In next week’s column I discuss the amusement I receive when explaining jokes in an unnecessarily long winded, verbose, and supercilious manner.

I hope you’ll also be apologizing for constantly misspelling pedal.

When I was visiting Hungary, I couldn’t help but notice how many taxi cabs in Budapest were Mercedes Benzes. I still have my dad’s old SL-380, but I’m not convinced it’s any more badass than say, a domestic convertible of the same year.

Basically, I look at M-B like Stella Artois; the O-K import that got high class in the trip across the Atlantic.

Interesting side note, the driver who was taking us to the little village where my mum’s family was from told us how everyone in Hungary hates American cars. The poor people drive Skodas and Ladas, and the rest, they all drive German cars like Mercedes, BMW, and FORD. I spent about a good 20 minutes, in a pre-internet phone era, trying to convince him that Ford was not a German car maker. Good God was that frustrating. :smiley:

up until, like, now, Ford of Europe and Ford of North America might as well have been two totally unrelated companies.

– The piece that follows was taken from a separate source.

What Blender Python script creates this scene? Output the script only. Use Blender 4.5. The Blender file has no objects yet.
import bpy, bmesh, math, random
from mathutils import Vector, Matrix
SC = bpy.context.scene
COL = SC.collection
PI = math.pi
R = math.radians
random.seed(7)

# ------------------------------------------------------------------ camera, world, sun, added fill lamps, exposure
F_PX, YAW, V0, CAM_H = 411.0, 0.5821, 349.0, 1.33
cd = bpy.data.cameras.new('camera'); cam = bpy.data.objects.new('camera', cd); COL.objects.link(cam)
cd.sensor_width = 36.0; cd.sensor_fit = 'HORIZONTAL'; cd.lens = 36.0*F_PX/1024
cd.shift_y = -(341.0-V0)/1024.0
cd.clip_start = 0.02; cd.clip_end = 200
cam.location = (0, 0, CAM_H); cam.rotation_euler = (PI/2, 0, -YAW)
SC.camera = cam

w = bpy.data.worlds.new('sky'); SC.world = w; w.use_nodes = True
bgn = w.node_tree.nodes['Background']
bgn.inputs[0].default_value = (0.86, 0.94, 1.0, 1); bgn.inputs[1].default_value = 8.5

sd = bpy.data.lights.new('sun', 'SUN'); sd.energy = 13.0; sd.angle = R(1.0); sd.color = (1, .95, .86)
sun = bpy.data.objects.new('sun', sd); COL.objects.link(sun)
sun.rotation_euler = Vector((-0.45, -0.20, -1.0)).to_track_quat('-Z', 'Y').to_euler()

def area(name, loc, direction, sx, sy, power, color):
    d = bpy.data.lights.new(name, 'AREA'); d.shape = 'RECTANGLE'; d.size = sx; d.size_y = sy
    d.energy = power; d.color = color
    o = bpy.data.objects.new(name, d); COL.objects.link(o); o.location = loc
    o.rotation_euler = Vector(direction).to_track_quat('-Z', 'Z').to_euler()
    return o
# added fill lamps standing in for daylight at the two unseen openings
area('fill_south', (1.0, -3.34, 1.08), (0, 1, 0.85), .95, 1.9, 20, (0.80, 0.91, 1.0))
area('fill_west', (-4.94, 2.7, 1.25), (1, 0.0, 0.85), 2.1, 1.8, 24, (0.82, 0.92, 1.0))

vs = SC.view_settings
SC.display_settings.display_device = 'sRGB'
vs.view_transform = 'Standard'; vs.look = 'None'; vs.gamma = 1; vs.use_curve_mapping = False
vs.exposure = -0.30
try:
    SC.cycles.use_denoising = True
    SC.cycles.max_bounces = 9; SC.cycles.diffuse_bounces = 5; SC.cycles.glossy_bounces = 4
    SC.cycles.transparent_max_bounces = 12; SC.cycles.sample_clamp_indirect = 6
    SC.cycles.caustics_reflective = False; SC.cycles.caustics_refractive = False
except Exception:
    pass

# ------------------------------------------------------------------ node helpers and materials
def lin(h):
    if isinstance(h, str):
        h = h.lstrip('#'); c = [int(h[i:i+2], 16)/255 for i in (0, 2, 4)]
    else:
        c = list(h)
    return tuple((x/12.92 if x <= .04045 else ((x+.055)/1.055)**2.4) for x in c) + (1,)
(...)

True, although Ford of Europe is much more British than German - that’s where all the R & D and management types are.

Mercedes-Benz cars are high class on the other side of the pond, too. Certainly in Western Europe, at any rate. They’ve been able to do something that nobody else really can: retain cachet despite building as many commercial vehicles as they do cars.

I have the opposite experience. All of our design comes out of Cologne, and every management type (in manufacturing) is there, and not in England.